Stated task. From the first line of the data down to and including the line with "person('walker in dark clothes and a", copy everything exactly, leaving out pictures.
:: Given material
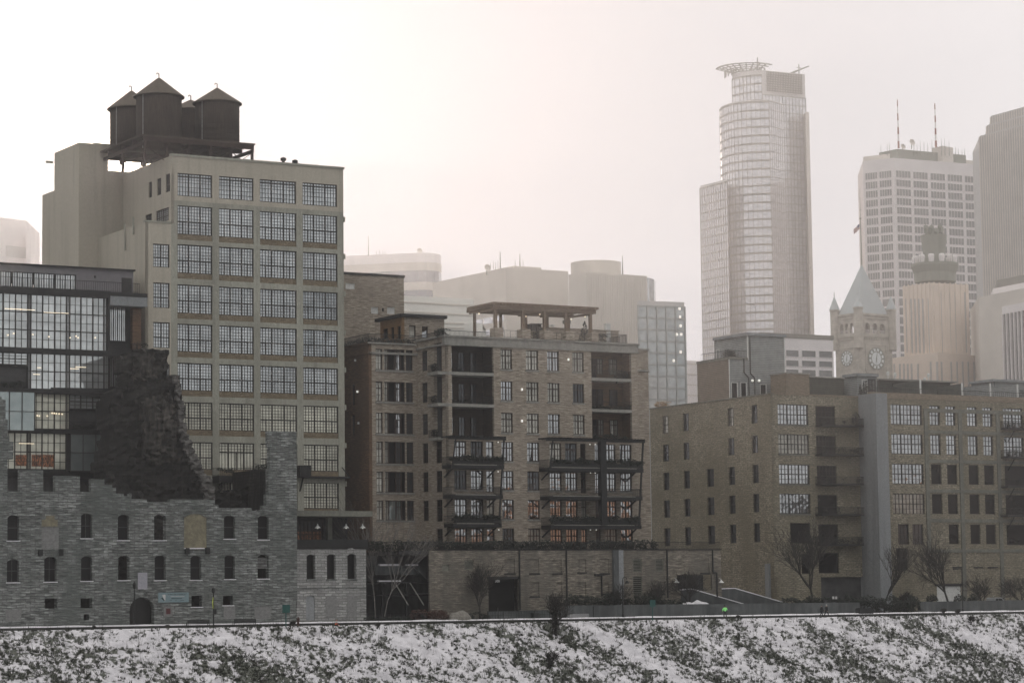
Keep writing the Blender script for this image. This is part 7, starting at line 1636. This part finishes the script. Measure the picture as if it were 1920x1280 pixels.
        m.tube(hnd + dd * .03 + fo_ * .03, hnd + dd * .06 + fo_ * .055, .011, .008, 5); loc('fingers', m, SKIN, t)
    return t
GRN = pmat('neon_green', (.26, .75, .22), (.32, .85, .28), 2, k=1); NAVY = pmat('dark_coat', (.012, .013, .016), (.02, .022, .026), 2); HAIRD = pmat('dark_hair', (.02, .016, .012), (.03, .024, .018), 3); HATW = pmat('pale_knit_hat', (.5, .5, .48), (.6, .6, .58), 3); HATG = pmat('grey_knit_hat', (.1, .1, .1), (.14, .14, .14), 3)
av = -TH
person('runner in a neon green jacket and dark shorts seen from behind on the path', gu(1359.5, 292.5, 1150), 292.5, 0, av + .15, ((.35, .5), (-.25, .9), (-.55, 1.2, .55), (.35, 1.3, .5)), GRN, NAVY, HAIRD, 1.78)
person('walker in dark clothes and grey hat, left one of the pair', gu(1540.5, 292.6, 1148), 292.6, 0, -pi / 2 - .2, ((.35, .1), (-.35, .25), (-.3, .4, .2), (.3, .5, .2)), NAVY, NAVY, HATG, 1.72)
person('walker in dark clothes and a pale knit hat, right one of the pair', gu(1549.8, 292.2, 1148), 292.2, 0, -pi / 2 + .1, ((-.4, .2), (.42, .1), (.35, .4, .2), (-.35, .5, .2)), NAVY, NAVY, HATW, 1.76)

# ------------------------------------------------------------------ haze
hb_ = MB().box(-420, 620, -150, 1420, -13.5, 330)
hm = bpy.data.materials.new('haze_air'); hm.use_nodes = True; t_ = hm.node_tree; t_.nodes.clear(); pv_ = t_.nodes.new('ShaderNodeVolumePrincipled'); oo = t_.nodes.new('ShaderNodeOutputMaterial'); t_.links.new(pv_.outputs[0], oo.inputs['Volume'])
pv_.inputs['Density'].default_value = .00029; pv_.inputs['Anisotropy'].default_value = .80; pv_.inputs['Color'].default_value = (.97, .95, .94, 1)
ho_ = bpy.data.objects.new('haze', hb_.mesh('haze', hm)); COL.objects.link(ho_); ho_['kind'] = 'stuff'; ho_['label'] = 'pale sunlit winter haze over the city'; ho_['category'] = 'haze'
::::
Answer to the task.
Keep writing the Blender script for this image. This is part 7, starting at line 1636. This part finishes the script. Measure the picture as if it were 1920x1280 pixels.
        m.tube(hnd + dd * .03 + fo_ * .03, hnd + dd * .06 + fo_ * .055, .011, .008, 5); loc('fingers', m, SKIN, t)
    return t
GRN = pmat('neon_green', (.26, .75, .22), (.32, .85, .28), 2, k=1); NAVY = pmat('dark_coat', (.012, .013, .016), (.02, .022, .026), 2); HAIRD = pmat('dark_hair', (.02, .016, .012), (.03, .024, .018), 3); HATW = pmat('pale_knit_hat', (.5, .5, .48), (.6, .6, .58), 3); HATG = pmat('grey_knit_hat', (.1, .1, .1), (.14, .14, .14), 3)
av = -TH
person('runner in a neon green jacket and dark shorts seen from behind on the path', gu(1359.5, 292.5, 1150), 292.5, 0, av + .15, ((.35, .5), (-.25, .9), (-.55, 1.2, .55), (.35, 1.3, .5)), GRN, NAVY, HAIRD, 1.78)
person('walker in dark clothes and grey hat, left one of the pair', gu(1540.5, 292.6, 1148), 292.6, 0, -pi / 2 - .2, ((.35, .1), (-.35, .25), (-.3, .4, .2), (.3, .5, .2)), NAVY, NAVY, HATG, 1.72)
person('walker in dark clothes and a pale knit hat, right one of the pair', gu(1549.8, 292.2, 1148), 292.2, 0, -pi / 2 + .1, ((-.4, .2), (.42, .1), (.35, .4, .2), (-.35, .5, .2)), NAVY, NAVY, HATW, 1.76)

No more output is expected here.